MSN does not encrypt messages being transmitted at all, which I really hate, given it's popularity amongst friends of mine.
Umm, all of the most-used ones? AFAIK, Google Talk is the only one of the popular networks that does it, and that's because it's based on XMPP (Jabber).
Yahoo, MSN, AIM/ICQ, none of them have encryption. Whenever I find someone using Pidgin/Gaim I can convince them to install a plugin like gaim-encryption, but my buddies who use the official clients are sitting ducks (and me along with them).

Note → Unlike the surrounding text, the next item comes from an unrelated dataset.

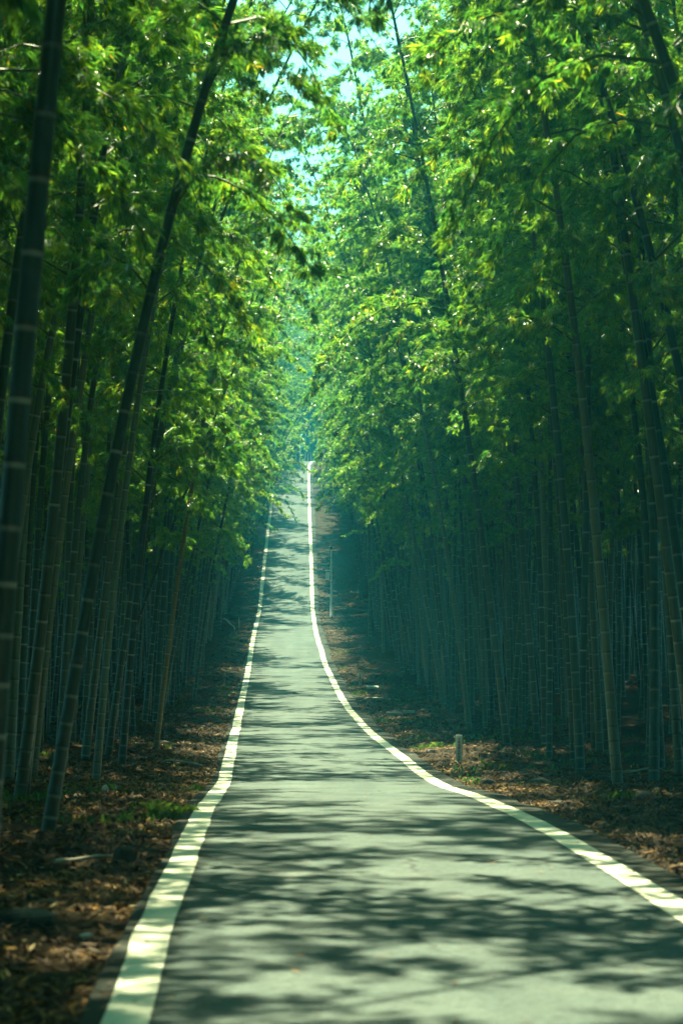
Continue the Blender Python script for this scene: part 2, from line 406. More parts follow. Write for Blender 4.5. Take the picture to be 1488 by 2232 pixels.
def bamboo_meshes(seed, H, h0, bend, power=2.4, droop=1.2, lean0=0., r0=.07, m=None, dens=1.0, blen=1.0):
    rng = np.random.default_rng(seed)
    ax = axis_fn(H, lean0, bend, power, droop)
    # culm: internodes lengthen from the ground up, each node a swollen ring with a pale band under it
    z = -.3; nodes = []
    while z < H - .25:
        nodes.append(z); u = max(z, 0) / H
        z += (.17 + .22 * min(1, max(z, 0) / 3.2)) * (1 - .35 * u) * rng.uniform(.93, 1.07)
    zs, rad, ring, scar = [], [], [], []
    rr = lambda q: r0 * (1.06 - .06 * min(1, max(q, 0) / 1.0)) * max(.07, (1 - max(q, 0) / H)) ** .72
    for q in nodes:
        r = rr(q); b = .1 * r
        for dz, k, a, s in ((-.040, 1.0, 0, 0), (-.026, 1.0, .8, 0), (-.012, 1.02, 1, 0), (-.004, 1.075, .6, .2), (.004, 1.075, .1, .8), (.012, 1.01, 0, .2), (.03, 1.0, 0, 0)):
            zs.append(q + dz); rad.append(r * k); ring.append(a); scar.append(s)
    zs.append(H); rad.append(.004); ring.append(0); scar.append(0)
    zs = np.array(zs); P = ax(np.maximum(zs, 0)); P[:, 2] += np.minimum(zs, 0)
    v, q = tube(P, np.array(rad), 12)
    culm = make_mesh("culm", v, q, m or M_CULM, True, None, {"ring": np.repeat(ring, 12), "scar": np.repeat(scar, 12)})
    # crown: paired branches at every node above h0, twigs along them, leaf fans on the twigs
    bv, bf, off = [], [], 0
    tb, td = [], []
    phi = rng.uniform(0, 6.28)
    for qz in [q for q in nodes if q > h0]:
        u = (qz - h0) / (H - h0)
        phi += math.pi * .5 + rng.normal(0, .35) if rng.random() < .5 else math.pi + rng.normal(0, .4)
        for kk in range(2):
            if rng.random() < .40: continue
            a = phi + (math.pi * .16 if kk else -math.pi * .16) + rng.normal(0, .45)
            L = blen * (.35 + 1.75 * (1 - u) ** .55 * (.55 + .45 * min(1, u * 6 + .35))) * rng.uniform(.55, 1.25)
            e = R(38) + rng.normal(0, .16)
            s = np.linspace(0, 1, 5)
            dro = rng.uniform(.45, .9)
            hz = np.array([math.cos(a), math.sin(a), 0])
            p = ax(qz)[None, :] + L * (s * math.cos(e))[:, None] * hz + (L * (s * math.sin(e) - dro * s ** 2.2))[:, None] * UP
            vv, qq = tube(p, np.linspace(.011, .003, 5) * (.5 + .5 * L), 3)
            bv.append(vv); bf.append(qq + off); off += len(vv)
            nt = max(4, int(L * 12.5 * dens))
            ss = rng.uniform(.16, 1.0, nt)
            pp = np.stack([np.interp(ss, s, p[:, i]) for i in range(3)], -1)
            an = a + rng.normal(0, 1.0, nt)
            tl = rng.uniform(.10, .46, nt) * (1.1 - .5 * ss)
            dd = np.stack([np.cos(an), np.sin(an), rng.normal(.05, .3, nt) - .35 * ss], -1)
            dd /= np.linalg.norm(dd, axis=1)[:, None]
            for fr in (.45, 1.0):
                tb.append(pp + dd * (tl * fr)[:, None]); td.append(dd)
    tb = np.concatenate(tb); td = np.concatenate(td)
    lv, lf, tone = leaf_cloud(rng, tb, td, 25, .080, .142, .46, .70)
    bv = np.concatenate(bv); bf = np.concatenate(bf)
    crown = make_mesh("crown", np.concatenate([lv, bv]), np.concatenate([lf, bf + len(lv)]), [M_LEAF, M_TWIG], False,
                      np.concatenate([np.zeros(len(lf)), np.ones(len(bf))]), {"tone": np.concatenate([tone, np.full(len(bv), .3)])})
    return culm, crown, H

KINDS = []
for i, (H, h0, bend, dr) in enumerate([(17.5, 5.3, .07, 1.2), (19, 6.1, .10, 1.6), (16, 4.9, .05, 1.0), (18.2, 6.5, .12, 1.4), (20, 7.0, .08, 1.8), (17, 5.7, .15, 1.3),
                                       (15, 4.8, .11, 1.1), (18.6, 6.0, .04, 1.5), (16.6, 6.8, .09, 1.2), (19.4, 5.6, .13, 1.7),
                                       (18.5, 5.0, .21, 2.0), (17.2, 5.6, .25, 1.6)]):
    KINDS.append(bamboo_meshes(100 + i, H, h0, bend, 2.4, dr, blen=1.22))
ARCH = bamboo_meshes(201, 17.5, 4.4, .30, 3.0, 1.5, .165, .058)          # the long culm that leans out over the road
YELLOW = bamboo_meshes(202, 14.5, 4.3, .10, 2.4, 1.0, 0, .058, M_YCULM)
LOWKIND = bamboo_meshes(203, 17, 3.6, .12, 2.4, 1.4)
OVER = bamboo_meshes(205, 18.5, 5.6, .40, 2.6, 1.5)
DEAD = bamboo_meshes(204, 15, 9, .05, 2.2, .6, 0, .05)

def place_bamboo(kind, x, y, tilt_x, tilt_y, yaw, s, label, group=None):
    """tilt_x / tilt_y: how far it leans per metre of height towards +X / +Y; yaw turns its bend"""
    culm, crown, H = kind
    o = empty("bamboo", (x, y, float(ground_z(x, y))))
    rot = Matrix.Rotation(math.atan(tilt_x), 4, 'Y') @ Matrix.Rotation(-math.atan(tilt_y), 4, 'X') @ Matrix.Rotation(yaw, 4, 'Z')
    o.rotation_euler = rot.to_euler(); o.scale = (s, s, s)
    tag(o, label, "bamboo", group)
    link("culm", culm, o); link("crown", crown, o)
    return o

rnd = random.Random(7)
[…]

i ate crayons when i was a kid and now i have two braincells and the blue ones taste nicer
I use a VMWare Fusion (you could use Parallels too, of course) virtual machine running Ubuntu Linux with AirCrack-NG. It's a bit of a pain to set up, like anything Linux driver-related always is, but there are two big advantages over KisMAC. First, the cracking algorithms in AirCrack-NG are much better, having been updated more recently. You only need one tenth as many IVs to crack a network, making it practical in a short time basically wherever you are. Second, driver support, particularly for injection is much better. For instance, KisMAC has been hinting at injection support for Ralink USB devices for almost a year now, while it's already available in AirCrack-NG on Linux.